◆ The task:
Pictures stay out. Extract the lines below from the first one through the line with "BENCH = 0.75", both included.

◆ Supplied data:
-- START --

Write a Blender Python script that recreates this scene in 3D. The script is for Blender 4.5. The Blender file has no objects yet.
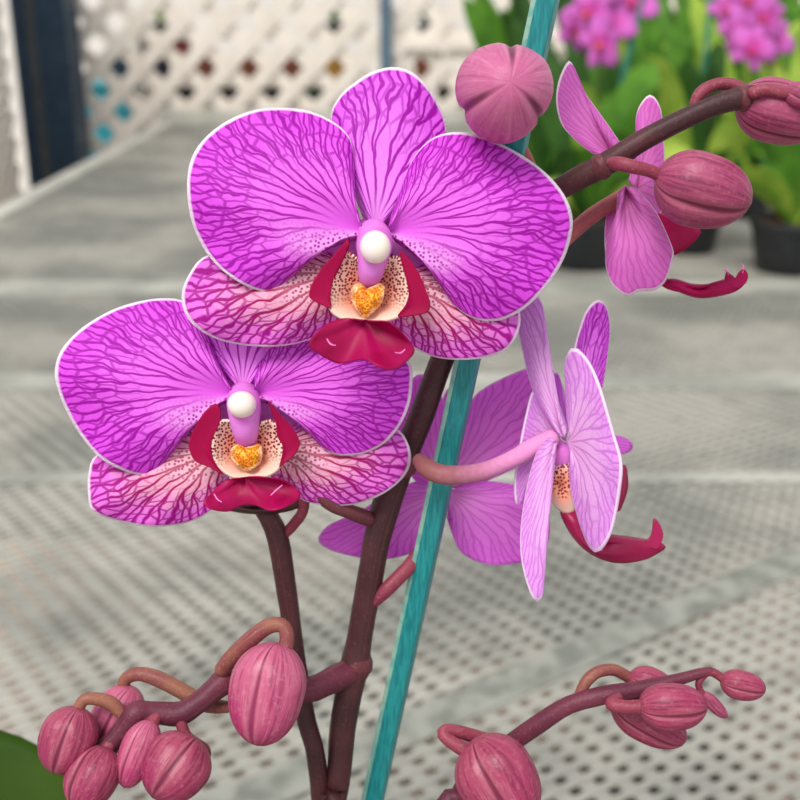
import bpy, bmesh, math, random
from mathutils import Vector, Matrix, noise as mnoise
random.seed(7)
sc = bpy.context.scene
COL = sc.collection
PI = math.pi

# ------------------------------------------------------------------ camera
F = 1100.0                       # focal length in pixels of an 800 x 800 frame
PITCH = math.radians(20)
CAM = Vector((0, 0, 1.25))
FWD = Vector((0, math.cos(PITCH), -math.sin(PITCH)))
UPV = Vector((0, math.sin(PITCH), math.cos(PITCH)))
RGT = Vector((1, 0, 0))
BENCH = 0.75                     # height of the bench top

def at(px, py, d):
    """world point seen at px,py at depth d (metres along the view axis)"""
    return CAM + FWD*d + RGT*((px-400)/F*d) + UPV*((400-py)/F*d)
def ray(px, py): return FWD + RGT*((px-400)/F) + UPV*((400-py)/F)
def at_y(px, py, Y):
    r = ray(px, py); return CAM + r*(Y/r.y)
def at_z(px, py, Z):
    r = ray(px, py); return CAM + r*((Z-CAM.z)/r.z)
def proj(p):
    q = p-CAM; d = q.dot(FWD)
    return 400+q.dot(RGT)/d*F, 400-q.dot(UPV)/d*F, d

cd = bpy.data.cameras.new('camera'); cam = bpy.data.objects.new('camera', cd); COL.objects.link(cam)
cam.location = CAM; cam.rotation_euler = (math.radians(90)-PITCH, 0, 0)
cd.sensor_width = 36; cd.lens = F/800*36; cd.clip_start = 0.01; cd.clip_end = 100
cd.dof.use_dof = True; cd.dof.focus_distance = 0.250; cd.dof.aperture_fstop = 17.0
sc.camera = cam

# ------------------------------------------------------------------ helpers
def srgb(r, g, b):
    f = lambda c: (c/255)/12.92 if c/255 <= .04045 else ((c/255+.055)/1.055)**2.4
    return (f(r), f(g), f(b), 1)

def tag(o, label=None, cat=None, group=None, kind=None):
    for k, v in (('label', label), ('category', cat), ('group', group), ('kind', kind)):
        if v: o[k] = v
    return o
def empty(name, loc, parent=None):
    o = bpy.data.objects.new(name, None); COL.objects.link(o)
    o.empty_display_size = .02
    if parent: o.parent = parent; o.matrix_parent_inverse = Matrix.Translation(-W(parent))
    o.location = loc
    return o
def W(o):
    """world location of an unrotated empty / mesh in the tree"""
    v = Vector(o.location)
    return v if not o.parent else v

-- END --

◆ Output of the task:
Write a Blender Python script that recreates this scene in 3D. The script is for Blender 4.5. The Blender file has no objects yet.
import bpy, bmesh, math, random
from mathutils import Vector, Matrix, noise as mnoise
random.seed(7)
sc = bpy.context.scene
COL = sc.collection
PI = math.pi

# ------------------------------------------------------------------ camera
F = 1100.0                       # focal length in pixels of an 800 x 800 frame
PITCH = math.radians(20)
CAM = Vector((0, 0, 1.25))
FWD = Vector((0, math.cos(PITCH), -math.sin(PITCH)))
UPV = Vector((0, math.sin(PITCH), math.cos(PITCH)))
RGT = Vector((1, 0, 0))
BENCH = 0.75                     # height of the bench top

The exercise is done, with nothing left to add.